7. Evlenmek istiyorsanız en ideal yaşlar; 25-32 arasındaki yaşlardır
Evlilik her ne kadar pek çok kişinin hayali olsa da evliliği yürütmek bir hayli zor. 2015 yılında Utah Üniversitesi tarafından yapılan bir araştırmaya göre; 30’ların başlarını geçtiğinizde boşanma riskiniz de artıyor.
Utah Üniversitesi’nde sosyolog olan Nicholas Wolfinger, Ulusal Aile Büyümesi Anketinden gelen verileri inceledi ve boşanma riskinin 20’li yaşların sonlarına doğru gittikçe arttığını tespit etti. 30’ların başlarından sonra evlendiğiniz ise boşanma riski yaklaşık yüzde 5 artıyor. İstatistiksel olarak evlenmek için en doğru zaman ise 25 ile 32 yaşlar arası.
8. Boşanma erkekler için ölümcül olabilir
Nebraska Üniversitesi’ndeki araştırmacılar ise yaptıkları bir araştırmayla boşanmış ve evlenmemiş erkeklerin ölüm oranlarının daha yüksek olduğunu, ayrıca boşanmış ya da hiç evlenmemiş erkeklerin madde bağımlılığı ve depresyona da evli erkeklere göre daha fazla eğilimli olduğunu tespit etti. Öte yandan boşanmış erkeklerin evli erkeklere kıyasla intihar oranı da yüzde 39 daha fazla. Depresyon da boşanmış erkeklerde evli erkeklerden daha yaygın.

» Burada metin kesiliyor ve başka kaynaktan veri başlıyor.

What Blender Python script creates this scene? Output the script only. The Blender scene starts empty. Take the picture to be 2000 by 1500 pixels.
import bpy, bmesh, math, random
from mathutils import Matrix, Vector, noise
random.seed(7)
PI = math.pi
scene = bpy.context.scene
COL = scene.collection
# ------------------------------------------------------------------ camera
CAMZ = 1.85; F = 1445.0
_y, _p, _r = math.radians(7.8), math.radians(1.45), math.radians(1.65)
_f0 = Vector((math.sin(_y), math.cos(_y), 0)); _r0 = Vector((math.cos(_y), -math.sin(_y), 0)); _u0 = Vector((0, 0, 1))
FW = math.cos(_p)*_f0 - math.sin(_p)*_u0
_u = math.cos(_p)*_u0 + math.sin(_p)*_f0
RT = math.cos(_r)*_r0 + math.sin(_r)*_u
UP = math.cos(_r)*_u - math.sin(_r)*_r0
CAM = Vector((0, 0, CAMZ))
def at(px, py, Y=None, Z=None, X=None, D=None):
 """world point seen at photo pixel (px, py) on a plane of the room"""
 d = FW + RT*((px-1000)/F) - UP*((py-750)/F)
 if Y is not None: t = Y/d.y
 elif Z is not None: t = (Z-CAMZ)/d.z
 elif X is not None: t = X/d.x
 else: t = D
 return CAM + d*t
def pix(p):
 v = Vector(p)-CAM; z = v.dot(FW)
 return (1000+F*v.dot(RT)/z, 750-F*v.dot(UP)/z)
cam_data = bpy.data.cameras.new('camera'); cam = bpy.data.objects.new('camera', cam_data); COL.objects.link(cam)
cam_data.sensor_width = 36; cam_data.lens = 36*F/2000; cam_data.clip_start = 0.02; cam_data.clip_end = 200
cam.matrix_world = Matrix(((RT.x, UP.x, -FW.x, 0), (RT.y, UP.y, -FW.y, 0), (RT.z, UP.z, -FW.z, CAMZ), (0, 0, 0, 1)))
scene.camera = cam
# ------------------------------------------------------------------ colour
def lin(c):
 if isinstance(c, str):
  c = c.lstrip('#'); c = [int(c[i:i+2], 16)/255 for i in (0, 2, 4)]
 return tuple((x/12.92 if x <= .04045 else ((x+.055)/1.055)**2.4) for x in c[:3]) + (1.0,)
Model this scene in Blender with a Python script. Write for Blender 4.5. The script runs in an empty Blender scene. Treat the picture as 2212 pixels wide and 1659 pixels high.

9. Ev işlerini paylaşan çiftlerin cinsel yaşamları daha iyidir
Cinsellik ile ilgili en dikkat çekici araştırmalardan biri de bu. Partnerinize ev işi yapmak pek de size göre değil değil mi? Bir dahaki sefere bunu yaptığınızda, bu araştırmanın bulgularına dikkat edin: 2015 yılında Alberta Üniversitesi’nden araştırmacılar, ev işlerini paylaşan çiftlerin ilişkilerinde daha mutlu olduklarını ve daha fazla seks yaptığı sonucuna vardılar.
Araştırmacı Matt Johnson; “Adil olarak algılanan ev işçiliği bölümü, partnerlerin günlük yaşamın görevlerini yerine getirirken birbirlerine saygı duymalarını sağlıyor” şeklinde konuştu.